Но хотя он не знает мыслей дочери, главное он понял: девочка выросла, стала богатой невестой; он научил её геометрии, воспитал доброй и благородной, но от этого ей только труднее будет жить. Что она знает о людях, что понимает в жизни? Он, со своим стремлением сделать детей правдивыми и честными, он сам воспитал Андрея безоружным против княгини Лизы, а Марью – против князя Василия. Сегодня он жив и уберёг дочь, а завтра? А если его уже не будет, когда приедет свататься ещё один Анатоль?
И вновь оживший, усиливающийся страх за дочь охватит князя. Теперь он не оставит его никогда, до смерти, потому что хуже всего, страшнее всего – сознание, что уже ничем не можешь помочь тем, кого любишь, что ты – какой ни веди размеренный образ жизни – стар и бессилен.
15. Накануне
А в Москве – свои горести, свои радости: Ростовы получили письмо от Николушки. Старый граф рыдает и вместе смеётся; Наташа в восторге, Соня бледнеет и слышит только: он был ранен. Наташа утешает её; Петя гордится братом, получившим орден за участие в сражении.
Графине нельзя так, сразу, вдруг сообщить известие, её нужно подготовить – это делает Анна Михайловна Друбецкая, незаменимый друг, – и она же находит способ послать Николаю письма и деньги на адрес Бориса, чтобы они дошли верно и быстро.
И вот Николай Ростов врывается в чистую квартиру, занимаемую Борисом Друбецким вместе с Бергом.
«– А вы, полотёры проклятые! Чистенькие, свеженькие, точно с гулянья, не то, что мы грешные, армейщина, – говорил Ростов с новыми для Бориса баритонными звуками в голосе и армейскими ухватками…»
На затасканной куртке Ростова – новенький Георгиевский крест за Шенграбен. И свою подвязанную руку он показывает с гордостью…

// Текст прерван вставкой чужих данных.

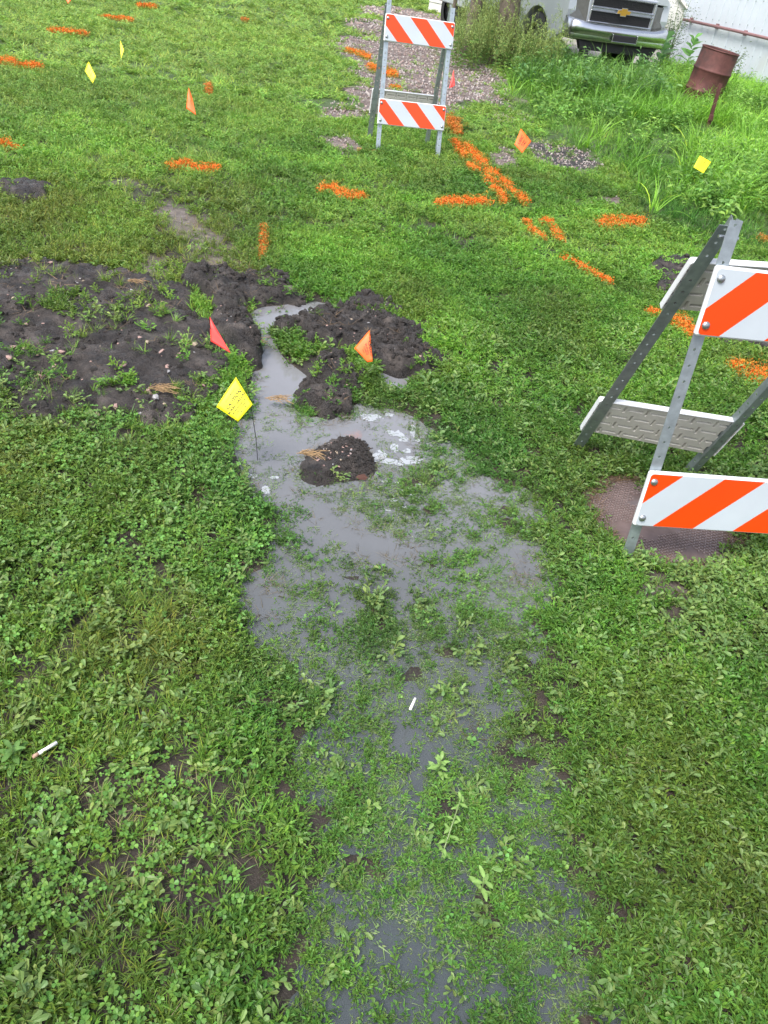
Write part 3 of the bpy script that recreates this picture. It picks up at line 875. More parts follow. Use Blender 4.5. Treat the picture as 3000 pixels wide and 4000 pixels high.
bands = [(.35, 3.2, 2700, 1.08, 1.0), (3.2, 5.2, 1500, 1.3, 1.0), (5.2, 9.0, 620, 1.9, 1.0), (9.0, 15.0, 210, 3.0, 1.0), (15.0, 34.0, 60, 5.0, 1.0)]
acc = {k: [] for k in ('knot', 'tuft', 'clov', 'float', 'broad', 'tall', 'med', 'seed', 'straw', 'leafy')}
def push(key, x, y, z, s, t, tilt=.35):
    n = len(x)
    if n == 0: return
    rot = np.stack([rng.uniform(-tilt, tilt, n), rng.uniform(-tilt, tilt, n), rng.uniform(0, 6.283, n)], -1)
    acc[key].append((np.stack([x, y, z], -1), rot, s, t))

for ylo, yhi, dens, sc, kf in bands:
    x, y, dx, dy = candidates(dens, ylo, yhi)
    n = len(x); u = rng.random(n)
    soil = look(M_soil, x, y); pool = look(M_pool, x, y); wet = np.clip(look(M_wetv, x, y) + (fbm(x, y, 8, 3, 141) - .5) * .5 * (look(M_wetv, x, y) > .03), 0, 1); keep = look(M_keep, x, y, 1.0)
    grav = look(M_grav, x, y); worn = look(M_worn, x, y) * np.clip((fbm(x, y, 6, 3, 261) - .3) * 4, .2, 1)
    if yhi > 9:
        g2 = np.zeros(n, bool)
        for p in far_grav[:3]: g2 |= pip(x + (fbm(x, y, 1.2, 3, 4) - .5) * .9, y + (fbm(x, y, 1.2, 3, 9) - .5) * 1.2, p)
        g2 |= pip(x, y, yard)
        grav = np.maximum(grav, g2 * np.clip((fbm(x, y, 2.5, 3, 251) - .2) * 4, .75, 1))
    patchy = np.clip((fbm(x, y, 7, 3, 111) - .36) * 7, .12, 1)
    # inside wet ground the grass stands in islands
    isl = np.clip((fbm(x, y, 6.5, 3, 131) - .47) * 9, 0, 1)
    low = np.clip((dy - 1350) / 300, 0, 1)
    pw = np.clip(.32 + .66 * isl, 0, 1) * (1 - low) + (.52 + .24 * isl) * low
    sg = np.clip((fbm(x, y, 7, 3, 161) - .55) * 9, 0, .24) + .02
    P = keep * (1 - (1 - sg) * np.clip(soil * 1.3, 0, 1)) * (1 - .94 * np.clip(grav * 1.3, 0, 1)) * (1 - .85 * worn)
    P = P * (.55 + .45 * patchy)
    P = P * (1 - wet) + P * pw * wet
    P = P * (1 - np.clip(pool * 1.6, 0, 1) * .97)
    pd = cap_dist(dx + (fbm(dx, dy, .12, 2, 5) - .5) * 10, dy + (fbm(dx, dy, .2, 2, 15) - .5) * 8)
    P = np.where(pd < .85, P * .22, P)
    dman = np.hypot(x - MANC[0], y - MANC[1])
    P = np.where(dman < MANR - .02 + (fbm(x, y, 9, 2, 3) - .5) * .12, 0, P)
    tall = pip(x + (fbm(x, y, 2, 2, 7) - .5) * .7, y + (fbm(x, y, 2, 2, 8) - .5) * .9, tall_poly)
    ok = (u < P)
    z = height(x, y) + .028 * np.clip(soil * 1.5 - .3, 0, 1)
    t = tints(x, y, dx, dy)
    wt_ = (.8 * np.clip(wet, 0, 1))[:, None]
    t = t * (1 - wt_) + (t * np.array([.72, .80, .85]) + np.array([.014, .022, .02])) * wt_
    # what grows where
    clz = np.clip((560 - dx) / 150, 0, 1) * np.clip((dy - 860) / 60, 0, 1)
    clz *= np.where((dy > 1350) & (dy < 1640), .35, 1.0)
    clz = np.maximum(clz * np.clip((fbm(x, y, 9, 3, 151) - .46) * 6, .12, .55), .015)
    clz = np.clip(np.where((np.abs(dx - 500) < 70) & (dy > 850) & (dy < 1350), clz + .2, clz), 0, .6)
    grz = np.clip((fbm(x, y, 3.1, 3, 171) - .46) * 5, .08, .8) * np.where(dx < 560, 1.0, .5)
    grz = np.where(dy < 560, np.maximum(grz, .55), grz)
    bz = np.clip((dx - 1330 - np.clip(1180 - dy, 0, 300) * .2) / 150, 0, 1) * np.clip((dy - 1000) / 50, 0, 1) * np.clip((1480 - dy) / 80, 0, 1) * .62
    bz = np.maximum(bz, .07 * (dy > 700) * (wet < .5) + .03 * (dy > 700))
    q = rng.random(n)
    isC = q < clz * (ylo < 5)
    isB = ~isC & (rng.random(n) < bz) & (ylo < 5)
    isG = ~isC & ~isB & (rng.random(n) < grz * np.where(wet > .5, .35, 1.0))
    isK = ~isC & ~isB & ~isG
    s = sc * rng.uniform(.75, 1.25, n)
    small = np.where(wet > .5, .66, 1.0)
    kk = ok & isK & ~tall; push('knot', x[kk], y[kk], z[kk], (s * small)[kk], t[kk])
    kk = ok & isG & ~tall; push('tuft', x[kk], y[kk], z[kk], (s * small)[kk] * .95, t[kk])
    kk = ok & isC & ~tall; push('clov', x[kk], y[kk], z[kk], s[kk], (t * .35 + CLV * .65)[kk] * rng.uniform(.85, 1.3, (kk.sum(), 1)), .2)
    kk = ok & isB & ~tall; push('broad', x[kk], y[kk], z[kk], s[kk], (t * .4 + np.array([.22, .32, .11]) * .6)[kk])
    # flattened pale leaves lying on the water
    if ylo < 5:
        fl = (wet > .35) & (rng.random(n) < .98 * (1 - np.clip(pool * 1.5, 0, 1) * .72)) & (soil < .3)
        fl &= rng.random(n) < np.clip((fbm(x, y, 5, 3, 191) - .3) * 4, .2, 1)
        tt = np.clip(PALE[None] * rng.uniform(.35, 1.1, (n, 1)) * .55 + t * .4, 0, 1)
        push('float', x[fl], y[fl], WZ + np.where(rng.random(fl.sum()) < .5, -.0028, .001), s[fl] * rng.uniform(.6, 1.0, fl.sum()), tt[fl], .05)
        th = (rng.random(n) < .05) & (wet < .4) & (soil < .2) & (pool < .1) & ~tall
        push('straw', x[th], y[th], z[th] + .008, s[th] * .9, np.tile([.24, .21, .11], (th.sum(), 1)) * rng.uniform(.5, 1.4, (th.sum(), 1)), .3)
        bank = (pool > .12) & (pool < .9) & (rng.random(n) < .22)
        push('straw', x[bank], y[bank], np.full(bank.sum(), WZ + .002), s[bank] * .8, np.tile([.17, .14, .08], (bank.sum(), 1)) * rng.uniform(.5, 1.3, (bank.sum(), 1)), .1)
        st = (keep < .7) & (rng.random(n) < .05) & (wet < .5)
        push('straw', x[st], y[st], z[st] + .004, s[st], np.tile([.20, .15, .09], (st.sum(), 1)) * rng.uniform(.6, 1.3, (st.sum(), 1)))
        st = (soil > .6) & (rng.random(n) < .012)
        push('straw', x[st], y[st], z[st] + .045, s[st], np.tile([.24, .16, .09], (st.sum(), 1)) * rng.uniform(.6, 1.3, (st.sum(), 1)))
    # tall growth on the right
    kk = tall & (grav < .5) & (rng.random(n) < .30)
    push('med', x[kk], y[kk], z[kk], rng.uniform(.6, 1.2, kk.sum()) * (1 + .2 * (ylo > 8)), np.clip(t[kk] * np.array([.7, .8, .8]), 0, 1))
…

Встретились друзья детства – всего полгода, как они расстались. Но полгода – огромный срок для людей их возраста, и оба они не только изменились, но стали чужими друг другу. На всё, о чём ни заходит разговор, они смотрят по-разному. Николай, скомкав, бросает под стол рекомендательное письмо к Багратиону; о службе адъютанта он отзывается: «Лакейская должность!»; о Берге спрашивает с презрительной улыбкой: «Ну, что эта немчура?» – и только услышав ответ Бориса: «Очень, очень хороший, честный и приятный человек», понимает, что друг детства думает иначе, чем он.
Ростовы – все – живут не головой, а сердцем. Когда Николай в начале Шенграбенской битвы думал: «Ну, попадись теперь кто бы ни был» – и когда позже он бежал к кустам, он оставался сыном своей семьи, живущей по законам чувства. Это добрая и честная семья, поэтому Николай преодолеет дурное в себе, но много ещё предстоит ему ошибаться.
Вот и сейчас, в этом разговоре с другом детства, он, конечно, не стал бы хвастаться, но Борис спросил, где и как Ростов был ранен.